* _BRIEF_
Give only the number of lines that include the string "script".

* _INFORMATION SHOWN_

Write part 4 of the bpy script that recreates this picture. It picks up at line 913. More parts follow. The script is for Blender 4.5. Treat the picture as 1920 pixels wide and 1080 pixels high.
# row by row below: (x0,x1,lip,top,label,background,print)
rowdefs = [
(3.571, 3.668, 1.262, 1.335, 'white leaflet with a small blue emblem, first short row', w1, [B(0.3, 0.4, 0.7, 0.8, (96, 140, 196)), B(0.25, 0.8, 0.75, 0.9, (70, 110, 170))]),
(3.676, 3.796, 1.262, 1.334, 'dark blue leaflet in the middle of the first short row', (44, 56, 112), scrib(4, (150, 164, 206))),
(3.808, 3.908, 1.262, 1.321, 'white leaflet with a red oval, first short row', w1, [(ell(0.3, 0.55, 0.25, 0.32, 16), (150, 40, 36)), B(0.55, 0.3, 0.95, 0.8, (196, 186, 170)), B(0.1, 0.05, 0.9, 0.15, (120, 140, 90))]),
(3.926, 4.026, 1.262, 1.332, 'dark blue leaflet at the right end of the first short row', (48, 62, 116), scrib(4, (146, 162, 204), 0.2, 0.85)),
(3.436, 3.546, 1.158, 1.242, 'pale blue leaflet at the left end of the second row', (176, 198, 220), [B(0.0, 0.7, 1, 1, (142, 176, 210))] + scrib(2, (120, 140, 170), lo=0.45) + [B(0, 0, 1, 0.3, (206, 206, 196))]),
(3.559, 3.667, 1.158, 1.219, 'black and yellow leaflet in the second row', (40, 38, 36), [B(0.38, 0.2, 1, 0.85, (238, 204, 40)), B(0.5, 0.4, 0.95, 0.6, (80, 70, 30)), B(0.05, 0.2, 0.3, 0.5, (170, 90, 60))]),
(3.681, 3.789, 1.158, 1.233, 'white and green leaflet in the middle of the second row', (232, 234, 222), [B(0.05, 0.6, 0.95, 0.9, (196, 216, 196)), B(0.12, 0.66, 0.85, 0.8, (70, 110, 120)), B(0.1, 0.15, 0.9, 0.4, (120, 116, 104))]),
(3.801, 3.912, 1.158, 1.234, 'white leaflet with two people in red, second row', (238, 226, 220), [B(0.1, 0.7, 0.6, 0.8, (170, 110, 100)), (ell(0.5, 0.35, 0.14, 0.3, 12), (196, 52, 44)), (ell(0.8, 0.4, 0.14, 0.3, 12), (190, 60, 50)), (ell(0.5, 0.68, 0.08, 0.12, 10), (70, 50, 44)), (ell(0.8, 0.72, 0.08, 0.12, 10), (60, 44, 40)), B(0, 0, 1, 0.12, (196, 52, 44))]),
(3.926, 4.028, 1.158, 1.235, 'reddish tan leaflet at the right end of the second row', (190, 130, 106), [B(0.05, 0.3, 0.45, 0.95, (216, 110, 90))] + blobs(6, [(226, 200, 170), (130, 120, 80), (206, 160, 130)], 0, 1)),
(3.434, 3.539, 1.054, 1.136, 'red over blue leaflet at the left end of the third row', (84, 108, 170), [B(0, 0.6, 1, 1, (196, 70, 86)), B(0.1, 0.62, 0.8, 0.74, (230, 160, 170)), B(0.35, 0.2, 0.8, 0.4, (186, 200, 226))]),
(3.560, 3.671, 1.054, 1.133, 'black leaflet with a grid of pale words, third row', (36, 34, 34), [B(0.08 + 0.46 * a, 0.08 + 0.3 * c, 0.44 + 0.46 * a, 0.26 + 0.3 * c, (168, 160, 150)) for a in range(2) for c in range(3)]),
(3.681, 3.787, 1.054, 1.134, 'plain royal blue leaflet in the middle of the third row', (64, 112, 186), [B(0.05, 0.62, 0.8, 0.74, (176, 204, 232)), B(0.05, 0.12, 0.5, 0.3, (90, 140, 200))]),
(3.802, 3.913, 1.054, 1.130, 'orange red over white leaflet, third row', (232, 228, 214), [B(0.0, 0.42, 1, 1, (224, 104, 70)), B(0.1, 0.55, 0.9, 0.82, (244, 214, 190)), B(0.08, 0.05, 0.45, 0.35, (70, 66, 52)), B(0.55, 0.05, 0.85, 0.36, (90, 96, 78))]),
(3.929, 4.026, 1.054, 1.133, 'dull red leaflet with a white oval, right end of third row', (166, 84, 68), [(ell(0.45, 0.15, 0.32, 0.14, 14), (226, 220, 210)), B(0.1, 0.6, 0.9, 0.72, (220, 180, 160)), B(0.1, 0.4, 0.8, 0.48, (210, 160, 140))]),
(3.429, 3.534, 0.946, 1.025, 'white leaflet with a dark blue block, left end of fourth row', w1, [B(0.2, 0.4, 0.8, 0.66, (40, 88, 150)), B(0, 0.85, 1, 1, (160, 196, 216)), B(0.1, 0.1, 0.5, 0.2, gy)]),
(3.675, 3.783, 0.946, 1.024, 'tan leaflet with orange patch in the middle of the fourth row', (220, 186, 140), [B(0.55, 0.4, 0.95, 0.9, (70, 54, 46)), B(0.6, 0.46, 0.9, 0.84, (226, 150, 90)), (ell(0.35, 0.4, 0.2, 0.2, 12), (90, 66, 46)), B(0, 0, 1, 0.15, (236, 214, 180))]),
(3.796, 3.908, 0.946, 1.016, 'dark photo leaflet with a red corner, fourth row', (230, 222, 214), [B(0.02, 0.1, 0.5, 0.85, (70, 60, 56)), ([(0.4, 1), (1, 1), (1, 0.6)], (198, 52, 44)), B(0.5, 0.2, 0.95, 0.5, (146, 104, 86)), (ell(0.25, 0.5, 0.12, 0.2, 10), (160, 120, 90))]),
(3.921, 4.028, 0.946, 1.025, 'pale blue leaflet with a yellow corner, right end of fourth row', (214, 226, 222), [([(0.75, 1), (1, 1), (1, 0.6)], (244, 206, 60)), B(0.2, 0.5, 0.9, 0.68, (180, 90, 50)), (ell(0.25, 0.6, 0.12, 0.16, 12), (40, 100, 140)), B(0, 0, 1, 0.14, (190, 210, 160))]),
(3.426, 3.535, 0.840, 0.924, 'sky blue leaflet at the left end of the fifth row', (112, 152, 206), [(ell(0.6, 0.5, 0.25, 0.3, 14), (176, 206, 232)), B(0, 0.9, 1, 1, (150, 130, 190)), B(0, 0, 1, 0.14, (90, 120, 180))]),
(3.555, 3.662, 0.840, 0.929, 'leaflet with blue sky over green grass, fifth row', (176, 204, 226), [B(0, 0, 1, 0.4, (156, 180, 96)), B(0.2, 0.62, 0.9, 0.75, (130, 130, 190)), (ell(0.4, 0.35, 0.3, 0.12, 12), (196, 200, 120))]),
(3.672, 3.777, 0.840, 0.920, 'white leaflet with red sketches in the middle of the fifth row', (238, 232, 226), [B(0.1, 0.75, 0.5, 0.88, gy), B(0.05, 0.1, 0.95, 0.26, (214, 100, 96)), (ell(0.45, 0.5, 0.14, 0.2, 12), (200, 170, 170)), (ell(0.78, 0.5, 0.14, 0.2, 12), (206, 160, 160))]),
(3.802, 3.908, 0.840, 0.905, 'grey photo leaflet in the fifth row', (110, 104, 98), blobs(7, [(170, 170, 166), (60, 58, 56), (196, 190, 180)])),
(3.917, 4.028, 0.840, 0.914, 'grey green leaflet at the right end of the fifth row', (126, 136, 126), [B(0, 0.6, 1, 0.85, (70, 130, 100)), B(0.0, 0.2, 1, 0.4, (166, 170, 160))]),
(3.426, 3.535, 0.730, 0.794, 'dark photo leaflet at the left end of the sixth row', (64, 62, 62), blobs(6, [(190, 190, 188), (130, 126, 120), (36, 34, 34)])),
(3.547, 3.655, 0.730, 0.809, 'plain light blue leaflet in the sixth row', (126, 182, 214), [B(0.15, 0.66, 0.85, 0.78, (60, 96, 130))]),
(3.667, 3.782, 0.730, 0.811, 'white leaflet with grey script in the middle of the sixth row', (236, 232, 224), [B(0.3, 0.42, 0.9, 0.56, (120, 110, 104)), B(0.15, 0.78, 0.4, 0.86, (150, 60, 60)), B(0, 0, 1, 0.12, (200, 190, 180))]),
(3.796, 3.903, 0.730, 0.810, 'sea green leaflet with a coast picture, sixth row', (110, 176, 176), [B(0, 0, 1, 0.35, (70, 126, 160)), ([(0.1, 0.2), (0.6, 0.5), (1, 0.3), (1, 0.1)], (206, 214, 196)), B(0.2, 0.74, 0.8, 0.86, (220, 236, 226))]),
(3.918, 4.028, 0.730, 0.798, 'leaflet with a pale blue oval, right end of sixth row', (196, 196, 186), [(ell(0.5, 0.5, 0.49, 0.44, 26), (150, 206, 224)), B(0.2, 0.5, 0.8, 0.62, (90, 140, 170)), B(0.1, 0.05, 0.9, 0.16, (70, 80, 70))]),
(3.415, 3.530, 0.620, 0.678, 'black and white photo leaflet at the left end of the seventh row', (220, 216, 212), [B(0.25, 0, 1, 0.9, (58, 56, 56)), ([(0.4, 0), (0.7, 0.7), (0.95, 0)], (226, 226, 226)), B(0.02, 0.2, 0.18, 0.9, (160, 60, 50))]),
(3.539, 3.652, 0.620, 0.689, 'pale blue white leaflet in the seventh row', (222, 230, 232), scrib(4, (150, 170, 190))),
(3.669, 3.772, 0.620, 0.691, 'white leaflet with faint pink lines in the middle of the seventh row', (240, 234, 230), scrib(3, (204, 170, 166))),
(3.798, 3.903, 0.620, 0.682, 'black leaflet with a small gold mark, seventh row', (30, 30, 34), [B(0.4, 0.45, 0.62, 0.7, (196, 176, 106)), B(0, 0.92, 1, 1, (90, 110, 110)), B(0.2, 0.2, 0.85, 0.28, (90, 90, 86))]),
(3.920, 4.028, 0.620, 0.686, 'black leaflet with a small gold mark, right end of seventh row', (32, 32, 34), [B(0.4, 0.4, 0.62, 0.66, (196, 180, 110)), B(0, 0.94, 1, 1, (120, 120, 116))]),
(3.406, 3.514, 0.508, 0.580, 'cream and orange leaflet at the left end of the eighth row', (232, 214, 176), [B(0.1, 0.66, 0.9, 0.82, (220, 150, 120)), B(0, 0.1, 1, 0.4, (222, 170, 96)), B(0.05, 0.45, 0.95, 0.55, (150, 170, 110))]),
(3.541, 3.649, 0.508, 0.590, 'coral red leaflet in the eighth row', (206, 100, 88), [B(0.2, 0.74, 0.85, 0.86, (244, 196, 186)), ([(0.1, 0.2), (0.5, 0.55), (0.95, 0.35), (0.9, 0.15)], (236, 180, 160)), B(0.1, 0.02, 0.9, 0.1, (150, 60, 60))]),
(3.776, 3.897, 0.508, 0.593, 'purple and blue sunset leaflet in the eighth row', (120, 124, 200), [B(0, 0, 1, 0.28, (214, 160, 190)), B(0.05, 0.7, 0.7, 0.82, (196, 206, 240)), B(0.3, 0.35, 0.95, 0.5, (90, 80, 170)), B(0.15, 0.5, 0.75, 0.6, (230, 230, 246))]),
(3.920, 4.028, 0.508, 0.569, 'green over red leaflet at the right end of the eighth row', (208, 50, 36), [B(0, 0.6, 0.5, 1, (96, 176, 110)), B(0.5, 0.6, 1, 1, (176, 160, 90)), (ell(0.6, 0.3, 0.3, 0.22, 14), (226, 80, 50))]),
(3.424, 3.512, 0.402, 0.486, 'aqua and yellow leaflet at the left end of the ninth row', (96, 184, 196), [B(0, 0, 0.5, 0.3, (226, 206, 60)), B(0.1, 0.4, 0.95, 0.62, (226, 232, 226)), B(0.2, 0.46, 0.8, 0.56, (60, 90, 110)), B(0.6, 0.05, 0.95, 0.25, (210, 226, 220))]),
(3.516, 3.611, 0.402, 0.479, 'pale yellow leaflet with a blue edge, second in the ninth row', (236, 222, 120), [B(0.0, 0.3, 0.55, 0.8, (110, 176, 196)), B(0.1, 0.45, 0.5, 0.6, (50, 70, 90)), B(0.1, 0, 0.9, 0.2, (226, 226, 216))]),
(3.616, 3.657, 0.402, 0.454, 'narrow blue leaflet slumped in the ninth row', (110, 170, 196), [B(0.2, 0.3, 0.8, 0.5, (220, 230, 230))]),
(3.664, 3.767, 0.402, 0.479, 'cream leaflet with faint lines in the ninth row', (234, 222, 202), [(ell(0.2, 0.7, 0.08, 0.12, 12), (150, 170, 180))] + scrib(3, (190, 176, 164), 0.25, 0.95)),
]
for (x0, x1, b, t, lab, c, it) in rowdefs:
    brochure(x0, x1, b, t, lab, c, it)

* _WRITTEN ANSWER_
2